A la sortie, coucher de soleil sur la Butte. Je redescend à petits pas… et me voilà Rue Papillon dans le 9è en un éclair. Au 04, Natacha Lesueur sort de chez Karine Arabian, la boutique, les bras plein de sacs et l’air absent, comme en pleine descente après l’extase. Elle a fait une razzia de shoes pendant les soldes et c’est l’adrénaline. L’effet Arabian !
Je n’ai même pas le temps de lui dire que je sors tout juste de sa Suite mansardée dans l’Hôtel Particulier : la chambre « Rideau de cheveux », la plus grande de toutes. Celle qui fait hommage au corps et à la transparence.
Je ne verrai pas les trésors cachés dans les sacs rose et prune de Natacha… mais je sonne chez Karine, juste à côté.
Côté ciné, on a beau éplucher les programmes, on a rien à s’offrir en cette période pré-Noël. Autant mater un DVD ? Ou bien opter pour « Two Lovers » de James Gray avec Joaquin Phenix et Gwyneth Paltrow ? Non, je l’ai déjà vu la semaine dernière… ça ne se regarde pas deux fois ! Pas assez de matière. Tout est dû à l’incroyable charisme de Phénix là-dedans, son aura, son mystère, sa profondeur à lui… mais rien de plus. Mettons un acteur sans épaisseur à sa place et personne ne s’arrêterait sur ce film.

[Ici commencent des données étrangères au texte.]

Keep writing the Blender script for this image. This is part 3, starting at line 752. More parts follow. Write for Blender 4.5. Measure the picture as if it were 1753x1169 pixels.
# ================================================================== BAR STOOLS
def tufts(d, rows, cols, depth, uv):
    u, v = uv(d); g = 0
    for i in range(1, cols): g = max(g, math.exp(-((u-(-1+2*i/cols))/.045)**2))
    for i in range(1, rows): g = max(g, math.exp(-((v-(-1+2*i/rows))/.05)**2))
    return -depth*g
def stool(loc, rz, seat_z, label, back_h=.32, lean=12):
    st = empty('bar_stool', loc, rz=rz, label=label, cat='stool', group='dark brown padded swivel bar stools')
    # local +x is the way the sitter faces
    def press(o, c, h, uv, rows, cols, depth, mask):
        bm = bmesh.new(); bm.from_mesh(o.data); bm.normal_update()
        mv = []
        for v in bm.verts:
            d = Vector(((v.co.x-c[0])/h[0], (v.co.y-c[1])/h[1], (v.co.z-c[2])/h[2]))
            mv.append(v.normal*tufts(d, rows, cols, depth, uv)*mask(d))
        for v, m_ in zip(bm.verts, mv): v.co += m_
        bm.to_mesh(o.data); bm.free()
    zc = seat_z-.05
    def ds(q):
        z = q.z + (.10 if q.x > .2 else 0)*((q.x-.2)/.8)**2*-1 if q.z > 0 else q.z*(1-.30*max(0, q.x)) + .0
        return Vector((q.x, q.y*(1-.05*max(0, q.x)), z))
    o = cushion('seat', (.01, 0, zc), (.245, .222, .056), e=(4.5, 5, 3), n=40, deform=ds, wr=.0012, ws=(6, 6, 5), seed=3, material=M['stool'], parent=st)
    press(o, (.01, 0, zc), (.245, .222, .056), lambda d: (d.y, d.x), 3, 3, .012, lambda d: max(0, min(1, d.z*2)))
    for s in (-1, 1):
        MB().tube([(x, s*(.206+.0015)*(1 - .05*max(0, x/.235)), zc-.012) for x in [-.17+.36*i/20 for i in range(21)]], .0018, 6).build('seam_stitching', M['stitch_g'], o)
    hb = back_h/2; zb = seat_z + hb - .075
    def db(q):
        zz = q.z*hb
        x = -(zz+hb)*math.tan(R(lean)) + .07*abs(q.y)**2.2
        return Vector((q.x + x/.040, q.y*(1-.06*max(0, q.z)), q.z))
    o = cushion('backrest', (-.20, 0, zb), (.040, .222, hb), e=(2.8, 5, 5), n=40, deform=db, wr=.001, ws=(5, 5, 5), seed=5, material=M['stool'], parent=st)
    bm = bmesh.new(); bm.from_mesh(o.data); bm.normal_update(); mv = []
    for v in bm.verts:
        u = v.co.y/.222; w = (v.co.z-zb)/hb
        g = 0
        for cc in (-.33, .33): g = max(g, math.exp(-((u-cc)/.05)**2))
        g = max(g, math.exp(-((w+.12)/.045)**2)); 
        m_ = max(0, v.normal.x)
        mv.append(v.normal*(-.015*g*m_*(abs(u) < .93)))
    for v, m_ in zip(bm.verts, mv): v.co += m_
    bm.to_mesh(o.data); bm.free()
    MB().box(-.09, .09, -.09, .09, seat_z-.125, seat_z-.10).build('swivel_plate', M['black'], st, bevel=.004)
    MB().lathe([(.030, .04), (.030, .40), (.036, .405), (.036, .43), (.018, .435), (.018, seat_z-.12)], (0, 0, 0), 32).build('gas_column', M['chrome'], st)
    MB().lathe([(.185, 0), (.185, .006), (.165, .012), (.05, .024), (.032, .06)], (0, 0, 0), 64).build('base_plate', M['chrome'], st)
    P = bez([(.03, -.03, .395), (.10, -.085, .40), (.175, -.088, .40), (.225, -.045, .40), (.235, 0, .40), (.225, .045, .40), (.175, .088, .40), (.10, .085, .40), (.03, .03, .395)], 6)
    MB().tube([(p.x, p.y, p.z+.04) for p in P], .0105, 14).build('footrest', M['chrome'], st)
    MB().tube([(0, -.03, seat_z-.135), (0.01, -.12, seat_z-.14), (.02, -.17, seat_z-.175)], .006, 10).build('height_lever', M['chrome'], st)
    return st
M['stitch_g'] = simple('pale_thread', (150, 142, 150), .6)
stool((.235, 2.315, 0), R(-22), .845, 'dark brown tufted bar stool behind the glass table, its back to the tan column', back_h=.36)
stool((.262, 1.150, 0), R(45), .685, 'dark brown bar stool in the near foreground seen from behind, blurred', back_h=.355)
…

Alors, ciné ? Non ! On appelle Jennifer Guesdon, une amie journaliste sur Cap24, pour qu’elle se joigne à nous : elle a des envies de plateaux d’huîtres… et moi, des envies de tourteau. Je ne repousse jamais un crabe qui me tend les bras, il y a toujours moyen de se serrer la pince.
Ambiance raffinée, design Arts Déco et lumières tamisées Place Clichy. La Brasserie Charlot, malheureusement est pleine à craquer. Quelle idée d’avoir des envies de brasserie un samedi à Paris ! On se rabat en face, chez Wepler, tout aussi délicieux… l’éclairage en moins. Gilles Jaroslaw, ami commissaire d’expo et esthète nous rejoint
Et de là, on aterrit pour le téhé chez Jennifer… en attendant 00h08 avec impatience. A 00h08, sur Direct 8, il y a la première de « Be contemporary » : l’émission qu’on a tourné toute l’année avec Ingrid à travers le monde ! C’est enfin programmé : tous les samedis à 00h08 sur Direct 8. La première est celle de Miami Art Basel. Joli moment que de revoir toutes ces images en compagnie de 3 amis talentueux, à l’œil expert et à l’esprit critique développé. Ils adorent notre RDV hebdo et ils adorent les voix off ! 26 mn d’art et de bonheur à renouveler donc. Et moi qui ai du mal à me contenter de peu, je suis hyper fière de cette première émission fraîchement diffusée !
Je repars légère sur le scoot de Karine rejoinde mon lieu de résidence ponctuel dans le 18è… en attendant de m’installer dans mon quartier préféré : sous les ailes du Génie, à Bastille. C’est là que j’ai dû vivre dans une autre vie. Là que je me sens le mieux.